Task directions:
Copy each line of the entries beneath that contains the word "pixels".

Information supplied:
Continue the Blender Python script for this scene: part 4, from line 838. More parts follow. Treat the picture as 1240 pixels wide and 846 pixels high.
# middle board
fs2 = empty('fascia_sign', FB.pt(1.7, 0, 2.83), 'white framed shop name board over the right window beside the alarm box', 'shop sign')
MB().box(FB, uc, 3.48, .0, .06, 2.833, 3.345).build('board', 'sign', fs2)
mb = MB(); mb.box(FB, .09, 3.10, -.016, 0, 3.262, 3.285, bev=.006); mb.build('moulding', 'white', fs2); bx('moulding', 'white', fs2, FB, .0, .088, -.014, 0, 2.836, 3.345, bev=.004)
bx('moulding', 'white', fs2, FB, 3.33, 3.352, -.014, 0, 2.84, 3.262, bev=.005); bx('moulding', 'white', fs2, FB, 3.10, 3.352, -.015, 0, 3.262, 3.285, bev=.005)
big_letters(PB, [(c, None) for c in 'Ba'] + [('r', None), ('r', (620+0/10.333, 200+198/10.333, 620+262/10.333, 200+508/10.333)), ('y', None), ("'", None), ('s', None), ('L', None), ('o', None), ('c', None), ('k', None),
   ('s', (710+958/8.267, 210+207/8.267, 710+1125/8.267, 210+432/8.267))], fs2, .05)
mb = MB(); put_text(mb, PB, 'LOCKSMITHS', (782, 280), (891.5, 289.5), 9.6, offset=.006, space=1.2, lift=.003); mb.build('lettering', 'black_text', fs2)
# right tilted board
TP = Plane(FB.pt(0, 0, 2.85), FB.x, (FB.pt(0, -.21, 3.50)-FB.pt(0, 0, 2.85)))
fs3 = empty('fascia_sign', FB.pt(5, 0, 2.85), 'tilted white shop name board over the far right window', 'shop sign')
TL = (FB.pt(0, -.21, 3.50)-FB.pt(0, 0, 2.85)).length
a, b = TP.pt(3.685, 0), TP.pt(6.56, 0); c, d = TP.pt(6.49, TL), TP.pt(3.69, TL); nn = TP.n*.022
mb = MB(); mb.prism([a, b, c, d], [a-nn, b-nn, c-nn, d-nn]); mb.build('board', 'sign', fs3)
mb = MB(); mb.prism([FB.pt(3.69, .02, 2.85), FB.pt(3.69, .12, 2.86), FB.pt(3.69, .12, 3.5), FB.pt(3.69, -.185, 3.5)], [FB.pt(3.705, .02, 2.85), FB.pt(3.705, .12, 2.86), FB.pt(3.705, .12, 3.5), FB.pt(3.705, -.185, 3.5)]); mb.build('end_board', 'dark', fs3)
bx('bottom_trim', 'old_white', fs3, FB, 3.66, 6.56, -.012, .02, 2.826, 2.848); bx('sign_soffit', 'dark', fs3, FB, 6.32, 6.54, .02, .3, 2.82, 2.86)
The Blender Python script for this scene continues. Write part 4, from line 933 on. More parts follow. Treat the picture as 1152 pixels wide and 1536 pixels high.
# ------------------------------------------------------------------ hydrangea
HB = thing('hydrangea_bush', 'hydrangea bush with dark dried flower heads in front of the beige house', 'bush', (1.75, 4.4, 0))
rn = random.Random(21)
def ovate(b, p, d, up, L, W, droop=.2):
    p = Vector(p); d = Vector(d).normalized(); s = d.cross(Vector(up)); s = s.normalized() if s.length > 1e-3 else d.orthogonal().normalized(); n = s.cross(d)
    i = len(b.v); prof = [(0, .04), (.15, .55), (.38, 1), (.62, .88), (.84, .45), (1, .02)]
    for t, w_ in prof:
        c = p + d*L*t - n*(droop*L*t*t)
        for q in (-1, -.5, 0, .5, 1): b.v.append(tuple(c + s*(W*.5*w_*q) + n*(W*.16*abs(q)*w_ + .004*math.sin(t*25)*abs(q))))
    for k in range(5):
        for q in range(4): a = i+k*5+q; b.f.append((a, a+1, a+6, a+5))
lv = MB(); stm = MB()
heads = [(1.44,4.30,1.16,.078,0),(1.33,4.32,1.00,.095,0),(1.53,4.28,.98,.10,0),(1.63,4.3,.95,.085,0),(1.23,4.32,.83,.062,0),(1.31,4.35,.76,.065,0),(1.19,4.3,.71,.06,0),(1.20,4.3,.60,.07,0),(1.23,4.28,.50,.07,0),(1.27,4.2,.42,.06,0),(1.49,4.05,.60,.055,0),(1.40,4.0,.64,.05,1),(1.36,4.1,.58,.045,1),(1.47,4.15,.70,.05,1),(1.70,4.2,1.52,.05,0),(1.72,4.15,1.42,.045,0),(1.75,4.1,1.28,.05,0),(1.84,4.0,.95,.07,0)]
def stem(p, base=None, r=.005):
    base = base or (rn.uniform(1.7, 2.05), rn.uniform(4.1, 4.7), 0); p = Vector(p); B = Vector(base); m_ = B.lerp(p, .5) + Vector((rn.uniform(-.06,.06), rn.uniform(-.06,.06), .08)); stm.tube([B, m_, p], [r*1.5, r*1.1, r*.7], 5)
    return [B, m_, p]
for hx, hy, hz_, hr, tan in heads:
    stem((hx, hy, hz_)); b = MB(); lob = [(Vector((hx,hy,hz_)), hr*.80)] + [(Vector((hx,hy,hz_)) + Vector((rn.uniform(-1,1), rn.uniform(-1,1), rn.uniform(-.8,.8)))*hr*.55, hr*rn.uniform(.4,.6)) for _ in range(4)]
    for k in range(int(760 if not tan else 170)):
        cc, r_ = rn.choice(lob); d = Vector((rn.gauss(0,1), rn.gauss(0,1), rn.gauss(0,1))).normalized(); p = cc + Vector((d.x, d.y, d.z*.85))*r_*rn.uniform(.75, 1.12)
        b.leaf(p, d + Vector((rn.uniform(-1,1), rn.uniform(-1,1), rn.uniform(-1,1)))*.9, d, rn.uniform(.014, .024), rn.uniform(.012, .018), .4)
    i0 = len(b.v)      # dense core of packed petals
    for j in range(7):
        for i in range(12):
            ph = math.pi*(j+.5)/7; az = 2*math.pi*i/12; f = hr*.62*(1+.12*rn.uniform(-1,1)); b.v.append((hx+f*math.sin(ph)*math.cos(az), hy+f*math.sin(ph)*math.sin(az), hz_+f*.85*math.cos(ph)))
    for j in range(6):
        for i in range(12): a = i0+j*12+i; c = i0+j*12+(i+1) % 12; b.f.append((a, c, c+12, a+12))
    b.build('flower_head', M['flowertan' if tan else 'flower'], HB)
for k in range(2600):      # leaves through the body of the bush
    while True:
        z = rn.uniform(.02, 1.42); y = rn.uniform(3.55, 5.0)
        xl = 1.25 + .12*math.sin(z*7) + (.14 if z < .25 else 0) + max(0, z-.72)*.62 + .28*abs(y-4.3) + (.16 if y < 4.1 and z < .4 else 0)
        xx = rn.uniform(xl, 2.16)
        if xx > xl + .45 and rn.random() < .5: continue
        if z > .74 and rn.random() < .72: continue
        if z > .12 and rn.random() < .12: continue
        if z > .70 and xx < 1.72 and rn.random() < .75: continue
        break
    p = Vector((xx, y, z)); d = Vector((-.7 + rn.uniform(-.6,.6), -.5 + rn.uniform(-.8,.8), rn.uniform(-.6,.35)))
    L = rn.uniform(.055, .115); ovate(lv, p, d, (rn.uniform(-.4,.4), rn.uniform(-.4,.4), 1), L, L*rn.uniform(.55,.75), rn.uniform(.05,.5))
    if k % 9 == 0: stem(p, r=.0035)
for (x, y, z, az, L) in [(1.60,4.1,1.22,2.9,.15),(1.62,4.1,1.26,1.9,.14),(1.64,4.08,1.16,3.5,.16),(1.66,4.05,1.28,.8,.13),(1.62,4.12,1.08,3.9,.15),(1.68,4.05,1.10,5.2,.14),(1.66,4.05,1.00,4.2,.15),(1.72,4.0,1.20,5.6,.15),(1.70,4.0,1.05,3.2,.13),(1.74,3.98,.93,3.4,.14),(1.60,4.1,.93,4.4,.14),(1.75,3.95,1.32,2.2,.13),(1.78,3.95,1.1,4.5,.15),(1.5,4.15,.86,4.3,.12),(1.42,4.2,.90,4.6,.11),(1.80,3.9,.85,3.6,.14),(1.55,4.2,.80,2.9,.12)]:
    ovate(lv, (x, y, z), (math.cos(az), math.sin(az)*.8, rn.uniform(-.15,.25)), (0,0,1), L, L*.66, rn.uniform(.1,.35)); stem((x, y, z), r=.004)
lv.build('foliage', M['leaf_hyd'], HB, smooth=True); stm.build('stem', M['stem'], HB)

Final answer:
Continue the Blender Python script for this scene: part 4, from line 838. More parts follow. Treat the picture as 1240 pixels wide and 846 pixels high.
The Blender Python script for this scene continues. Write part 4, from line 933 on. More parts follow. Treat the picture as 1152 pixels wide and 1536 pixels high.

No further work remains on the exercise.